**TASK**
Would you transcribe all of the data exactly, down to the last character?

*** DATA LINES ***

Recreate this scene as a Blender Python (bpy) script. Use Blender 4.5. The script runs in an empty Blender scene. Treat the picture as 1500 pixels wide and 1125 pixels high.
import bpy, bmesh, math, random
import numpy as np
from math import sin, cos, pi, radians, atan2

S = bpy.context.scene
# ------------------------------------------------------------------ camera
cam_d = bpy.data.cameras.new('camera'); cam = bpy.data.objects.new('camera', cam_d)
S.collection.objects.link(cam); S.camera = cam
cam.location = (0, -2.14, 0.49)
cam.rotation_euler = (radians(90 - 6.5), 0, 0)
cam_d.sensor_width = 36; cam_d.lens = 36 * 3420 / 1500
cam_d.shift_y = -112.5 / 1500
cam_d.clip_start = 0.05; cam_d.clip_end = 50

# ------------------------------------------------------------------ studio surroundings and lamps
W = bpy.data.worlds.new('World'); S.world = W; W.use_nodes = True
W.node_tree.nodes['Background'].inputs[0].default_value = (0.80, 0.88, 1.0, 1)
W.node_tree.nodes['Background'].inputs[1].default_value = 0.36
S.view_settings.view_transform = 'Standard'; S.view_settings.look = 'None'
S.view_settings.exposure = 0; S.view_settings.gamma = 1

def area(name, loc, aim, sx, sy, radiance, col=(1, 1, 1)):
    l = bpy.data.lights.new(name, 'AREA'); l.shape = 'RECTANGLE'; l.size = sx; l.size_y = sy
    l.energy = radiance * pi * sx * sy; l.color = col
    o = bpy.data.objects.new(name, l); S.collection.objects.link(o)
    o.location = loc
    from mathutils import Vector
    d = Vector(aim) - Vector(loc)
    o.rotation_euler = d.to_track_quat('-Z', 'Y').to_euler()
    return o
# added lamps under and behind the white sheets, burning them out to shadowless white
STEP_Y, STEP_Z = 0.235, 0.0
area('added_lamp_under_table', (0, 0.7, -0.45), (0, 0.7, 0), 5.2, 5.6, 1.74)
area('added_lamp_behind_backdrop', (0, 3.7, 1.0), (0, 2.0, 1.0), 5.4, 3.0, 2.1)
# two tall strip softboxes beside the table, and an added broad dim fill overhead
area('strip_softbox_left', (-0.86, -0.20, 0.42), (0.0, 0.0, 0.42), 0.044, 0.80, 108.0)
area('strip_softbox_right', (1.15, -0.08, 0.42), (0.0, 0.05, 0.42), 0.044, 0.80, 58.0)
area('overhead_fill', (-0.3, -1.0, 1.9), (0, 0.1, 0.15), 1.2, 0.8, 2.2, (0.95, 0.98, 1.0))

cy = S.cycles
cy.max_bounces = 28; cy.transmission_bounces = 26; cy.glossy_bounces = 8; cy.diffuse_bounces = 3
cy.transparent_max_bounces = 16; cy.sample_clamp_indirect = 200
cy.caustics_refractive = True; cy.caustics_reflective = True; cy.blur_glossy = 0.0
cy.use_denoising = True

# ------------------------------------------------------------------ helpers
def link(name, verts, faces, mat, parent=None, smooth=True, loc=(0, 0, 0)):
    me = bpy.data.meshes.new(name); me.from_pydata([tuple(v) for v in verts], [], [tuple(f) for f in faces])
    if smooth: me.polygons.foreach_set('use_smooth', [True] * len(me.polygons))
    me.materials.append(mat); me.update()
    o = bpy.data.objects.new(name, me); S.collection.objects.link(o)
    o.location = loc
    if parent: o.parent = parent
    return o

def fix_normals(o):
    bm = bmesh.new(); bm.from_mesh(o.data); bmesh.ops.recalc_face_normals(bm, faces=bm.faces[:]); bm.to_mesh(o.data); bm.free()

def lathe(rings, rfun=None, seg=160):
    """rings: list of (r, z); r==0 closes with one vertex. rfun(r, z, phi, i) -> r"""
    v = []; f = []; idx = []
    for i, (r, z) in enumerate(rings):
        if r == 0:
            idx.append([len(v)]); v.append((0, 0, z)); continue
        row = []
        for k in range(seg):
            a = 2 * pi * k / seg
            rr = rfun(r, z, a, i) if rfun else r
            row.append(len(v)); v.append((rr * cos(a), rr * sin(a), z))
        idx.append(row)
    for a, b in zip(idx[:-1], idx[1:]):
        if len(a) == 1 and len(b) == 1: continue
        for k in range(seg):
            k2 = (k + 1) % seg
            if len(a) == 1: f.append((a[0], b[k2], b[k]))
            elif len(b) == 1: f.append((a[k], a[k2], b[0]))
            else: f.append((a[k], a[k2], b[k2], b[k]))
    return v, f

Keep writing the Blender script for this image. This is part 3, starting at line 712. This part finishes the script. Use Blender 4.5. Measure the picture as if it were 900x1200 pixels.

***

**WRITTEN ANSWER**
Recreate this scene as a Blender Python (bpy) script. Use Blender 4.5. The script runs in an empty Blender scene. Treat the picture as 1500 pixels wide and 1125 pixels high.
import bpy, bmesh, math, random
import numpy as np
from math import sin, cos, pi, radians, atan2

S = bpy.context.scene
# ------------------------------------------------------------------ camera
cam_d = bpy.data.cameras.new('camera'); cam = bpy.data.objects.new('camera', cam_d)
S.collection.objects.link(cam); S.camera = cam
cam.location = (0, -2.14, 0.49)
cam.rotation_euler = (radians(90 - 6.5), 0, 0)
cam_d.sensor_width = 36; cam_d.lens = 36 * 3420 / 1500
cam_d.shift_y = -112.5 / 1500
cam_d.clip_start = 0.05; cam_d.clip_end = 50

# ------------------------------------------------------------------ studio surroundings and lamps
W = bpy.data.worlds.new('World'); S.world = W; W.use_nodes = True
W.node_tree.nodes['Background'].inputs[0].default_value = (0.80, 0.88, 1.0, 1)
W.node_tree.nodes['Background'].inputs[1].default_value = 0.36
S.view_settings.view_transform = 'Standard'; S.view_settings.look = 'None'
S.view_settings.exposure = 0; S.view_settings.gamma = 1

def area(name, loc, aim, sx, sy, radiance, col=(1, 1, 1)):
    l = bpy.data.lights.new(name, 'AREA'); l.shape = 'RECTANGLE'; l.size = sx; l.size_y = sy
    l.energy = radiance * pi * sx * sy; l.color = col
    o = bpy.data.objects.new(name, l); S.collection.objects.link(o)
    o.location = loc
    from mathutils import Vector
    d = Vector(aim) - Vector(loc)
    o.rotation_euler = d.to_track_quat('-Z', 'Y').to_euler()
    return o
# added lamps under and behind the white sheets, burning them out to shadowless white
STEP_Y, STEP_Z = 0.235, 0.0
area('added_lamp_under_table', (0, 0.7, -0.45), (0, 0.7, 0), 5.2, 5.6, 1.74)
area('added_lamp_behind_backdrop', (0, 3.7, 1.0), (0, 2.0, 1.0), 5.4, 3.0, 2.1)
# two tall strip softboxes beside the table, and an added broad dim fill overhead
area('strip_softbox_left', (-0.86, -0.20, 0.42), (0.0, 0.0, 0.42), 0.044, 0.80, 108.0)
area('strip_softbox_right', (1.15, -0.08, 0.42), (0.0, 0.05, 0.42), 0.044, 0.80, 58.0)
area('overhead_fill', (-0.3, -1.0, 1.9), (0, 0.1, 0.15), 1.2, 0.8, 2.2, (0.95, 0.98, 1.0))

cy = S.cycles
cy.max_bounces = 28; cy.transmission_bounces = 26; cy.glossy_bounces = 8; cy.diffuse_bounces = 3
cy.transparent_max_bounces = 16; cy.sample_clamp_indirect = 200
cy.caustics_refractive = True; cy.caustics_reflective = True; cy.blur_glossy = 0.0
cy.use_denoising = True

# ------------------------------------------------------------------ helpers
def link(name, verts, faces, mat, parent=None, smooth=True, loc=(0, 0, 0)):
    me = bpy.data.meshes.new(name); me.from_pydata([tuple(v) for v in verts], [], [tuple(f) for f in faces])
    if smooth: me.polygons.foreach_set('use_smooth', [True] * len(me.polygons))
    me.materials.append(mat); me.update()
    o = bpy.data.objects.new(name, me); S.collection.objects.link(o)
    o.location = loc
    if parent: o.parent = parent
    return o

def fix_normals(o):
    bm = bmesh.new(); bm.from_mesh(o.data); bmesh.ops.recalc_face_normals(bm, faces=bm.faces[:]); bm.to_mesh(o.data); bm.free()

def lathe(rings, rfun=None, seg=160):
    """rings: list of (r, z); r==0 closes with one vertex. rfun(r, z, phi, i) -> r"""
    v = []; f = []; idx = []
    for i, (r, z) in enumerate(rings):
        if r == 0:
            idx.append([len(v)]); v.append((0, 0, z)); continue
        row = []
        for k in range(seg):
            a = 2 * pi * k / seg
            rr = rfun(r, z, a, i) if rfun else r
            row.append(len(v)); v.append((rr * cos(a), rr * sin(a), z))
        idx.append(row)
    for a, b in zip(idx[:-1], idx[1:]):
        if len(a) == 1 and len(b) == 1: continue
        for k in range(seg):
            k2 = (k + 1) % seg
            if len(a) == 1: f.append((a[0], b[k2], b[k]))
            elif len(b) == 1: f.append((a[k], a[k2], b[0]))
            else: f.append((a[k], a[k2], b[k2], b[k]))
    return v, f

Keep writing the Blender script for this image. This is part 3, starting at line 712. This part finishes the script. Use Blender 4.5. Measure the picture as if it were 900x1200 pixels.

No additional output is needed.